### Exercise goal
Extract, unchanged, every line from the top of the material below through the line with "COL = S.collection", and no more.

### Information given
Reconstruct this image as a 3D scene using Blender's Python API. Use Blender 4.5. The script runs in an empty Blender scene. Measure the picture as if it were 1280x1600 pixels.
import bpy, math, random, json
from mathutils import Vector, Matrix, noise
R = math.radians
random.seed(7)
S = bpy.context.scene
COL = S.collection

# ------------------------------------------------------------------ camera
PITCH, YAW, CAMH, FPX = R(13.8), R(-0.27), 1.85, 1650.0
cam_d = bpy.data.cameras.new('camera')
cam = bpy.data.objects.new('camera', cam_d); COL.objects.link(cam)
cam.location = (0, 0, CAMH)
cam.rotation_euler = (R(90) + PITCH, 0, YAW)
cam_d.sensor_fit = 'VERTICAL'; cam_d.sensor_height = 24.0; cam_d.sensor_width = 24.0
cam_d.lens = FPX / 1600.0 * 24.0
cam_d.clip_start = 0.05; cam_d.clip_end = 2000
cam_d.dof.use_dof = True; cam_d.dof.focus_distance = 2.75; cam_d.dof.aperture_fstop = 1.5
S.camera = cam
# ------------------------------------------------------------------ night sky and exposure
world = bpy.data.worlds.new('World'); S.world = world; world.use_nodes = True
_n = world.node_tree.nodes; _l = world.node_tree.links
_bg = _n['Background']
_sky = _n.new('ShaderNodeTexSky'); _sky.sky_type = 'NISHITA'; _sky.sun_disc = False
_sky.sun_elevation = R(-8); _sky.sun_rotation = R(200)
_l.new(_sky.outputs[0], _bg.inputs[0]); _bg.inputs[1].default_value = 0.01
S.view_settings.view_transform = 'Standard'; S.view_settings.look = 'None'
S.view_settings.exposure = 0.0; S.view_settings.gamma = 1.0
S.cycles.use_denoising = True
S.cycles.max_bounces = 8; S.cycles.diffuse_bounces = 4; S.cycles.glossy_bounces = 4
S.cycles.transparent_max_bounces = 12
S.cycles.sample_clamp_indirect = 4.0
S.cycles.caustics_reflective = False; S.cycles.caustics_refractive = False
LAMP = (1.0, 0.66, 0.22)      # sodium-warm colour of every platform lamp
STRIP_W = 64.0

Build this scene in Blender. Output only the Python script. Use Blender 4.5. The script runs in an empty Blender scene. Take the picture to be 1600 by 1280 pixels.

### Solution to this task
Reconstruct this image as a 3D scene using Blender's Python API. Use Blender 4.5. The script runs in an empty Blender scene. Measure the picture as if it were 1280x1600 pixels.
import bpy, math, random, json
from mathutils import Vector, Matrix, noise
R = math.radians
random.seed(7)
S = bpy.context.scene
COL = S.collection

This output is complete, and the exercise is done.